The following code orders the Breed categories by their frequency counts, selects ths top 52 ranked categories, and sets all the remaining breeds to Other.
br <- data.frame(table(all$Breed1))
br <- br[order(-br$Freq),]
nc <- br$Var1[1:52] # we choose 52, because the 53rd will be the Others
all$Breed1 <- ifelse(all$Breed1 %in% nc, as.character(all$Breed1), "Other")
all$Breed1 <- as.factor(all$Breed1)
br <- data.frame(table(all$Breed2))
br <- br[order(-br$Freq),]
nc <- br$Var1[1:52]
all$Breed2 <- ifelse(all$Breed2 %in% nc, as.character(all$Breed2), "Other")
all$Breed2 <- as.factor(all$Breed2)
cl <- data.frame(table(all$Color1))
cl <- cl[order(-cl$Freq),]
nc <- cl$Var1[1:52]
all$Color1 <- ifelse(all$Color1 %in% nc, as.character(all$Color1), "Other")
all$Color1 <- as.factor(all$Color1)
Once we have taken care of this limitation, we can now train the random forest:
require(randomForest)
rf <- randomForest(x1, y1, x2, ntree=500, proximity=TRUE, importance=TRUE, keep.forest=TRUE, do.trace=TRUE)
# evaluate on the testing fold
pred <- predict(rf, x2)
table(pred, y2)
mean(pred == y2)
The average accuracy we obtain (using 5-fold cross-validation on the training set) is \(67.09\%\).
The random forest classifier can give us a ranking of the predictor variables by their importance – a variable with
high importance is able to offer more to the prediction of the outcome (higher discrimination). Running varImpPlot(rf) gives us the following figure:
Note how Neutered, AgeuponOutcome, timeOfDay, and hasName contribute the most to the prediction, while the colour and breed variables contribute little.
Support Vector Machine (SVM)
We also tried an SVM classifier on this dataset, from the e1071 R package.
The SVM fails if the input data has NA's in it (missing values) – thus we must ensure that all missing values are set to Unknown or Not Available.

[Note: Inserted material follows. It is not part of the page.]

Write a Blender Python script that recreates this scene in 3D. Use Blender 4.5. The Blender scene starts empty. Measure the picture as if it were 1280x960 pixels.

We used the caret package in order to use K-fold cross-validation on the training set. The createDataPartition() method ensures that all folds have
the same balance of the outcome types across all folds.
require(caret)
# define an 80%/20% train/test split on the training dataset
trainIndex <- createDataPartition(trn$OutcomeType, p=0.8, list=FALSE)
trn0 <- trn[ trainIndex,]
trn1 <- trn[-trainIndex,]
Training the SVM is done as shown below. The default radial basis function is used here, with the SVM set to C-classification mode, cost is 1, and gamma set to 0.002057613.
require(e1071)
t1 <- Sys.time()
t1
model <- svm(OutcomeType ~., trn0, probability=TRUE)
t2 <- Sys.time()
t2 - t1
# evaluation
x <- trn1[,2:ncol(trn1)]
pred <- predict(model, x, probability=TRUE)
table(pred, trn1$OutcomeType)
mean(pred == trn1$OutcomeType)
The prediction accuracy with the default SVM parameters is of \(63.735\%\).
SVM Tuning
The tune() method can be used for tuning the parameters of the SVM. This method performs a grid search with 10-fold cross-validation, which is computationally quite heavy.
t1 <- Sys.time()
t1
tuneResult <- tune(svm, train.x = OutcomeType ~ ., data = trn, ranges = list(gamma = seq(0,0.1,0.01), cost = seq(0.5,2,0.1)))
t2 <- Sys.time()
t2 - t1
A simpler and faster way to tune the parameters is given below:
gamma.range = seq(0, 0.1, 0.01)
cost.range = seq(0.5,2,0.1)
print(c("gamma.range", gamma.range))
print(c("cost.range", cost.range))
for (gamma in gamma.range) {
for (cost in cost.range) {
print(c("gamma", gamma))
print(c("cost", cost))
t1 <- Sys.time()
print(t1)
model <- svm(OutcomeType ~., trn0, probability=TRUE, cost=cost, gamma=gamma)
t2 <- Sys.time()
print(t2)
print(t2 - t1)
x <- trn1[,2:ncol(trn1)]
pred <- predict(model, x, probability=TRUE)
print(table(pred, trn1$OutcomeType))
print(mean(pred == trn1$OutcomeType))
}}
Note that the simpler method does not make use of K-fold cross-validation. Thus each time the above code is executed, the holdout set is different and so is the resulting SVM.
I opted for the simpler method, since the tune() method didn’t finish after being left to run for 24 hours!
The highest peak in accuracy in the searched parameter space occurred at the point where cost is \(1.6\) and gamma is \(0.09\). Evaluating on the test fold gave an accuracy of
\(73.05\%\). This is a marked improvement over the accuracy of \(63.735\%\) obtained with the default parameters, and highlights the importance of tuning the parameters of any machine learning algorithm.